I agree totally with your experience. However may I suggest that your son gets in touch with his local home education movement - they quite often have Yahoo groups for the area. Many of them will have younger and older children and meet up for coffee etc. and they are all intelligent and moreover sociable people who are used to being different to the norm so are not as judgey as the run of the mill toddler group crowd. smile

Also, praise him because he's doing an amazing thing for his children that many men are not capable of doing.

dorsetpennt Fri 06-May-11 14:54:47

Thank you so much for your kind words and helpful suggestion. I shall pass your suggestions on to him when I visit next week. I do praise him a lot, he is often full of self doubt about his abilities, he doesn't realise that he is really a super father, mummy is super too .
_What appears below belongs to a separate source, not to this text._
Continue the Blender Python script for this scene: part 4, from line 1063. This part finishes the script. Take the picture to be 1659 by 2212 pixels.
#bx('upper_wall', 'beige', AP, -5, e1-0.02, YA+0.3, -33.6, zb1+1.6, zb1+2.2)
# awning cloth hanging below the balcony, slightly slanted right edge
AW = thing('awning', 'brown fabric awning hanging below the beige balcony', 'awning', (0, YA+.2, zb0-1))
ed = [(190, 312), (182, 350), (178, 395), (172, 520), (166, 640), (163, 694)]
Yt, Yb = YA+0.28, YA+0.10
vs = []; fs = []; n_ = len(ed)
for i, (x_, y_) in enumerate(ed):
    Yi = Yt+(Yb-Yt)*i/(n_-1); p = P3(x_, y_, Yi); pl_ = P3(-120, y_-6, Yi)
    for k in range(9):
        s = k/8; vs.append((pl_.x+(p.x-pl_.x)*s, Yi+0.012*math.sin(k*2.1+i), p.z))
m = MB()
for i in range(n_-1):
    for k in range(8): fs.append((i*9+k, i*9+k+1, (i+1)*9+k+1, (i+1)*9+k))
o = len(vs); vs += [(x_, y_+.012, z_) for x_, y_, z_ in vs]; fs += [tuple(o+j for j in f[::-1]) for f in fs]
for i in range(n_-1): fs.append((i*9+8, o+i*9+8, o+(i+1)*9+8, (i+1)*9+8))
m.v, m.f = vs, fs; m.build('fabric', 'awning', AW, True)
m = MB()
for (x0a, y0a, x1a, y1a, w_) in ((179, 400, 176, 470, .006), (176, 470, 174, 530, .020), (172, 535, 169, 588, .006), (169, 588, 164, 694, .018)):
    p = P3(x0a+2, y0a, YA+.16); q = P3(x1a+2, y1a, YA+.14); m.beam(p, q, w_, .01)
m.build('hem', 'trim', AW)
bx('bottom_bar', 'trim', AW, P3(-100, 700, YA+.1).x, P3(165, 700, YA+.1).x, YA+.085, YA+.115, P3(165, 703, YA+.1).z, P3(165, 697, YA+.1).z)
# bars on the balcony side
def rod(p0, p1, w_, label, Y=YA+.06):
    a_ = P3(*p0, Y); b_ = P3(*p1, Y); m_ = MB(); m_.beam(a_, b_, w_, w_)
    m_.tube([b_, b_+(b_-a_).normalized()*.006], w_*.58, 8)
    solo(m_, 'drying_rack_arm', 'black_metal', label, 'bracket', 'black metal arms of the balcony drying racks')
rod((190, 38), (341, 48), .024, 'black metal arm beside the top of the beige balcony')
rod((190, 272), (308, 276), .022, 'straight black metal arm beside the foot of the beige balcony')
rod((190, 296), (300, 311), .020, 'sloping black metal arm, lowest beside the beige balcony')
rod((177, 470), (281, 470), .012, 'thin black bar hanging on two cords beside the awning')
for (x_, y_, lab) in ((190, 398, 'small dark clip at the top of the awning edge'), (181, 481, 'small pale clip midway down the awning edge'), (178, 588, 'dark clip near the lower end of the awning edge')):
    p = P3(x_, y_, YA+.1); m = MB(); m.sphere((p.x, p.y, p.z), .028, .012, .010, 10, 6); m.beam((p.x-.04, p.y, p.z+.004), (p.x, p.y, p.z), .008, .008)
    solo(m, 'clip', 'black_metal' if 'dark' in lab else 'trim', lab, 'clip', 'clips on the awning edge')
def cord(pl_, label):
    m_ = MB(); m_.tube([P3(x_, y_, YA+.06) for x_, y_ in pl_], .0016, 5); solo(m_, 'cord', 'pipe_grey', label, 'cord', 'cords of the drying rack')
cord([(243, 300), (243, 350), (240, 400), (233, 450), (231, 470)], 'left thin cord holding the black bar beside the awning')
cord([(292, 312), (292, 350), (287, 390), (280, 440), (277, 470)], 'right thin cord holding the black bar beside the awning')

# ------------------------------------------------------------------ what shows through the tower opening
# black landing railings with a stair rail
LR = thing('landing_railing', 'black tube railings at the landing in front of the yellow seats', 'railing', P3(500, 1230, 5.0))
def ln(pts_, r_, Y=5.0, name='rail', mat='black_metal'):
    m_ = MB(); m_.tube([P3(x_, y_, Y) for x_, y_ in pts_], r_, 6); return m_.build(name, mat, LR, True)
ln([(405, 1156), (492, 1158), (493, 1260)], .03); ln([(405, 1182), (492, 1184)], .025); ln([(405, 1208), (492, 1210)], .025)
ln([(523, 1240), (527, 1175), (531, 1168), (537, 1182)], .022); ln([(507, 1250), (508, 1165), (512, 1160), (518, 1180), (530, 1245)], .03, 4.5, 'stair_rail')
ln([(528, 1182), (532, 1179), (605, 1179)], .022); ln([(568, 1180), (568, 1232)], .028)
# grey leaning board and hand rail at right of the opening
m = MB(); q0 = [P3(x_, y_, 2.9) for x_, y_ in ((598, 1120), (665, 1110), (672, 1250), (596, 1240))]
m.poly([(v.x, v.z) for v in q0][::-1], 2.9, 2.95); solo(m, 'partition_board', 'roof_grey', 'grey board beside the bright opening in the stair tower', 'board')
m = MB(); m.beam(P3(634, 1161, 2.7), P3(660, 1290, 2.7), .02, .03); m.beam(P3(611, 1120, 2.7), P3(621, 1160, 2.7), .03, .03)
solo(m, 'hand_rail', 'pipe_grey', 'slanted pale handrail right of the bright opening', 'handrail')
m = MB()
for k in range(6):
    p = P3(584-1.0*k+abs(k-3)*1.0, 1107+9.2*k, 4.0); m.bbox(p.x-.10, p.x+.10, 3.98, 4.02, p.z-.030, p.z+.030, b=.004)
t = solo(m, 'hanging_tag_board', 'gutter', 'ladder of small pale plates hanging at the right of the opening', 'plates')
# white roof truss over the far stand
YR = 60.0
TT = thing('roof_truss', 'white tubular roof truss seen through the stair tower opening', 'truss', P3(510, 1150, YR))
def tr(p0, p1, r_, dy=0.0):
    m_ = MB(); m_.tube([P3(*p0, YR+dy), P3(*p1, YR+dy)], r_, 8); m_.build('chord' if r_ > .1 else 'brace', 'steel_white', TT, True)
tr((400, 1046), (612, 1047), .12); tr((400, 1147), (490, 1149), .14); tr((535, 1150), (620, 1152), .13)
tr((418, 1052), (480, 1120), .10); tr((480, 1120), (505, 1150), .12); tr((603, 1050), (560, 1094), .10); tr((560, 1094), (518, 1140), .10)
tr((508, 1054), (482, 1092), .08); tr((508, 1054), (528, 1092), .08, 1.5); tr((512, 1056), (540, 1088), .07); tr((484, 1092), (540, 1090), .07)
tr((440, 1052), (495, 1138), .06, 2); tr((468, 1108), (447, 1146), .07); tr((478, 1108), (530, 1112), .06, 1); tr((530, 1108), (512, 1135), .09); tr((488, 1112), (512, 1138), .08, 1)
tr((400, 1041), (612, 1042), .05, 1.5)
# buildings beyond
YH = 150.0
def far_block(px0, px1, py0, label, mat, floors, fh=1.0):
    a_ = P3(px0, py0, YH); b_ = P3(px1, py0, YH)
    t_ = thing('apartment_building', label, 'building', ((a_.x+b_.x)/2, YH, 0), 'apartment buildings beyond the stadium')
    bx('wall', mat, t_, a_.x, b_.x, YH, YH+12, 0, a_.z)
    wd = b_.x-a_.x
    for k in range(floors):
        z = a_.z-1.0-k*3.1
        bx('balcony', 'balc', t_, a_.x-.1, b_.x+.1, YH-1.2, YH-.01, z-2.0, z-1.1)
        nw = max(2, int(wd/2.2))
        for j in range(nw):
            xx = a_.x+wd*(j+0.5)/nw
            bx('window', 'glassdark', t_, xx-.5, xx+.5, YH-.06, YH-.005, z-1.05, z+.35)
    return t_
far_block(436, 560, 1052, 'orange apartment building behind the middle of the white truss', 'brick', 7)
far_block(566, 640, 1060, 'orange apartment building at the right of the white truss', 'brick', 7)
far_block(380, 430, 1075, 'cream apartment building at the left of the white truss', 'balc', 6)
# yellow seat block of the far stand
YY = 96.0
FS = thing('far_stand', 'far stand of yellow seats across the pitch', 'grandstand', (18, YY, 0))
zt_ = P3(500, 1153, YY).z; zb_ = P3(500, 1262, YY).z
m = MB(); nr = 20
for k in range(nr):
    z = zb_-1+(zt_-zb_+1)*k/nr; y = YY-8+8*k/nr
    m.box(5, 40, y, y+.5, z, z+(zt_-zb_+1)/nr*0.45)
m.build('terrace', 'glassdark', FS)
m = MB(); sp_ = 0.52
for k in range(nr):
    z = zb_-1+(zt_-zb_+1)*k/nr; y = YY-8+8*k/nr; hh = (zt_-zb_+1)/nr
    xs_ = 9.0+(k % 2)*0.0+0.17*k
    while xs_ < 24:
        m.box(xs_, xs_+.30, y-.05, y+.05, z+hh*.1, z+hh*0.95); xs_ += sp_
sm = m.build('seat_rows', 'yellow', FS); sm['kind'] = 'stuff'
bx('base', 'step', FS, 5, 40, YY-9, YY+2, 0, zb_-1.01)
twinklepickers Fri 06-May-11 15:08:48

It's really hard though. My DH went through the same and he felt guilty about taking them to the park for this reason. You'd think women these days would know better after all they don't automatically assume their own husbands are paedophiles, yet the man in the park with the toddlers must be up to something hmm

It's very sad. The best thing he could do though is talk to these people, unless you break down their prejudices it never gets any better. But yes, associate with more intelligent people would be my advice. Makes a huge difference. smile

dorsetpennt Sat 07-May-11 14:13:30

He has made overtures to the various women in the playgroup, he always says hello he is so well mannered, and gets nods for a reply. If he is sitting near enough to a group he tries to make a comment or an observation and receives a one worded reply. He lives in the Richmond area so he surrounded by the people who are better off and live in some very nice houses indeed.These are the so called intelligent type of people you mentioned. Picture a square church hall with seating around it. My son for example will sit facing the door and the women on chairs on the sides of the room. I've seen it. Bless him, he just takes his paper and has one eye on it and one on his daughter. He goes for her sake, luckily he and his wife have a wide circle of friends.

elizajane Sun 08-May-11 23:51:07

There should be a Children's Centre in every area by law. Each of these should have a fathers' worker whose job is specifically to support and encourage dads. There is also a Children's Information Service in every local authority which should give information on all Children's Centres and all other provision for children and families. Your son should contact these agencies. It sounds like the group he is using is not very good. A good one would make more effort to welcome every parent and facilitate their social contacts with other parents.

Copper Mon 09-May-11 08:27:15

Perhaps they both should look on Mumsnet for local stuff for RIchmond - they both may find congenial people and then link up in reality?